Le parquet national antiterroriste (Pnat) demande que 14 personnes soient jugées après l'assassinat le 16 octobre 2020 de Samuel Paty, professeur d'histoire-géographie décapité par un islamiste radicalisé abattu dans la foulée par la police, a appris l'AFP vendredi 7 avril, de source proche du dossier.
Pour cet acte qui avait suscité un immense émoi en France et à l'étranger, le Pnat demande que l'infraction la plus grave, complicité d'assassinat terroriste, soit retenue seulement pour deux amis de l'assaillant Abdoullakh Anzorov. Azim E. et Naïm B. ont accompagné Anzorov pour acheter un couteau. Le second était allé avec lui jusqu'au collège de Conflans-Sainte-Honorine.

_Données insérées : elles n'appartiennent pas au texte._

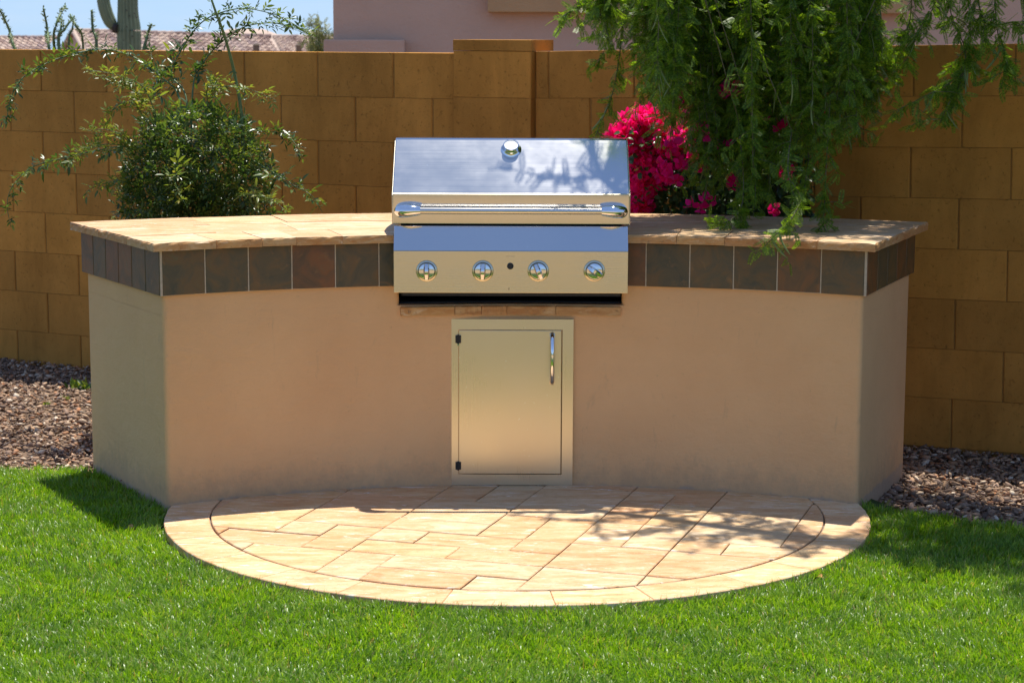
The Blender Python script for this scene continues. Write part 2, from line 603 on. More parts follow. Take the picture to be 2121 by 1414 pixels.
M['grass'] = leaf_mat('grass', [(0, (0.085, 0.20, 0.008)), (0.4, (0.165, 0.315, 0.012)), (0.75, (0.25, 0.40, 0.02)), (0.93, (0.34, 0.47, 0.06)), (0.97, (0.40, 0.36, 0.15)), (1.0, (0.40, 0.26, 0.11))], 0.5, (1.35, 1.4, 0.5), 0.34, 0.55, 3.0)
M['cactus'] = simple('cactus', (0.19, 0.235, 0.125), 0.75, 0, 6, 0.004, 0.15)
M['cactus_scar'] = simple('cactus_scar', (0.05, 0.04, 0.03), 0.9)
M['dry_leaf'] = simple('dry_leaf', (0.45, 0.22, 0.06), 0.7)


def m_rand_island(name, stops, rough=0.85, bs=40, bd=0.004):
    m, N, L, P = mat(name)
    g = N.new('ShaderNodeNewGeometry')
    c = ramp(N, L, g.outputs['Random Per Island'], stops)
    a = noise_tex(N, L, coords(N, L), bs, 4, 0.6)
    c = mixc(N, L, 1.0, c, ramp(N, L, a, [(0.3, (0.8, 0.8, 0.8)), (0.7, (1.15, 1.15, 1.15))]), 'MULTIPLY')
    L.new(c, P.inputs['Base Color'])
    P.inputs['Roughness'].default_value = rough
    P.inputs['Specular IOR Level'].default_value = 0.3
    L.new(bump(N, L, a, 0.5, bd), P.inputs['Normal'])
    return m


M['gravel'] = m_rand_island('gravel', [(0, (0.11, 0.07, 0.05)), (0.2, (0.21, 0.14, 0.095)), (0.4, (0.33, 0.21, 0.13)), (0.55, (0.25, 0.17, 0.13)), (0.7, (0.42, 0.28, 0.17)), (0.8, (0.38, 0.16, 0.07)), (0.9, (0.50, 0.37, 0.25)), (1, (0.62, 0.52, 0.40))])
M['roof_tile'] = m_rand_island('roof_tile', [(0, (0.20, 0.13, 0.11)), (0.3, (0.36, 0.25, 0.20)), (0.6, (0.50, 0.38, 0.30)), (0.8, (0.28, 0.20, 0.19)), (1, (0.58, 0.44, 0.33))], 0.9, 8, 0.01)

# ------------------------------------------------------------------ terrain
def terrain_z(x, y):
    z = -0.075
    if y > 12: z -= 3.1 * min(1, (y - 12) / 70.0) ** 1.0
    if y > 130: z -= 0.025 * (y - 130)
    if y < -30: z += -0.004 * (-30 - y)
    return z


xs = [-2500, -900, -300, -100, -40, -15, -6, -3, 0, 3, 6, 15, 40, 100, 300, 900, 2500]
ys = [-2500, -700, -150, -30, -5, 0, 5, 8, 12, 20, 30, 45, 65, 82, 110, 130, 200, 400, 900, 2500]
gv = [(x, y, terrain_z(x, y)) for y in ys for x in xs]
gf = [(j * len(xs) + i, j * len(xs) + i + 1, (j + 1) * len(xs) + i + 1, (j + 1) * len(xs) + i) for j in range(len(ys) - 1) for i in range(len(xs) - 1)]
g = MB().add(gv, gf).build('ground', M['soil'])
tag(g, kind='structure')

# ------------------------------------------------------------------ island plan
CX, CY, RF = 0.0686, 4.8406, 2.4072
TL, TR = -0.5471, 0.4901
AL, AR, WL, WR = 0.0218, -0.0924, 0.7956, 0.7487
ZT, ZS, ZL, OS, OT = 0.910, 0.8808, 0.7239, 0.0457, 0.0131


def plan(t, off, w):
    """point at fraction t along the curved front, off = outward along the depth (0 front .. 1 back), w = extra metres forward(-)/back(+)"""
    th = TL + (TR - TL) * t
    a = AL + (AR - AL) * t
    W = WL + (WR - WL) * t
    p = Vector((CX + RF * math.sin(th), CY + RF * math.cos(th)))
    d = Vector((math.sin(th + a), math.cos(th + a)))
    return p + d * (W * off + w)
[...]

Brahim Chnina, père d'une collégienne visée par une exclusion pour indiscipline et qui prétendait avoir assisté au cours, et le sulfureux militant islamiste Abdelhakim Sefrioui, auteurs de vidéos sur les réseaux sociaux qui avaient attisé la polémique, avaient été mis en examen pour complicité, tout comme Priscilla M., trentenaire convertie à l'islam, en lien sur Twitter avec l'assassin les jours précédant l'attaque.
Mais pour ces trois personnes, comme pour trois autres adultes, le Pnat demande finalement un procès, également aux assises, pour association de malfaiteurs terroriste criminelle, selon la source proche du dossier. Le ministère public demande par ailleurs un procès devant le tribunal pour enfants pour cinq collégiens pour association de malfaiteurs en vue de préparer des violences aggravées, un délit. Le Pnat requiert que la collégienne à l'origine de l'affaire comparaisse également devant ce tribunal pour dénonciation calomnieuse, toujours selon la source proche du dossier.
Quelques jours avant sa mort, Samuel Paty était très inquiet
Le rapport d'enquête dévoilé par nos confrères du Parisien en novembre dernier, relevait que l'enquête avait démontré la "vive inquiétude ressentie" par le professeur avant son assassinat le 16 octobre 2020 dans les Yvelines "devant l'ampleur et l'agressivité de la polémique" qui le visait, selon un rapport d'enquête.
Dans ce "rapport de synthèse" final de la Sdat (Sous-direction anti-terroriste) daté du 28 juin, un enquêteur résume les investigations sur l'assassinat du professeur d'histoire-géographie de 47 ans, poignardé puis décapité près de son collège à Conflans-Sainte-Honorine (Yvelines) par Abdoullakh Anzorov, réfugié russe d'origine tchétchène, tué peu après par la police. Le jeune homme de 18 ans, radicalisé, lui reprochait d'avoir montré en classe des caricatures de Mahomet.
Dans un message audio en russe, Abdoullakh Anzorov avait revendiqué son geste en se félicitant d'avoir "vengé le prophète". Il avait pris connaissance de la polémique visant le professeur quelques jours plus tôt via les réseaux sociaux, où avaient été diffusées des vidéos de Brahim Chnina, le père d'une collégienne visée par une exclusion pour indiscipline et qui prétendait avoir assisté au cours, et du militant islamiste Abdelhakim Sefrioui.
Selon le rapport, Samuel Paty "s'en ouvrait à au moins deux collègues, à qui il demandait de le véhiculer au collège et/ou à son domicile" deux jours avant les faits. Ce même 14 octobre 2020, selon le rapport, il effectuait des recherches internet "sur lui-même et la polémique dont il faisait l'objet", d'après son historique de navigation, et aussi "sur la définition juridique d'une menace à l'ordre public". D'après la vidéosurveillance, le jour des faits, Samuel Paty a "rabattu la capuche de son manteau sur la tête dès sa sortie de l'établissement, pour potentiellement se dissimuler", note le rapport. Les enquêteurs retrouveront "un marteau" dans son sac à dos "sans qu'il n'ait été possible de déterminer l'usage auquel il était destiné".
Dans ce dossier, quatorze personnes sont mises en examen. Après une plainte de proches de Samuel Paty, une autre enquête a été ouverte en avril 2022 par le parquet de Paris pour non-assistance à personne en péril et non empêchement de crime. Leur avocate Me Virginie Le Roy avait pointé des "fautes (...) tant du côté de l'Education nationale que du côté du ministère de l'Intérieur".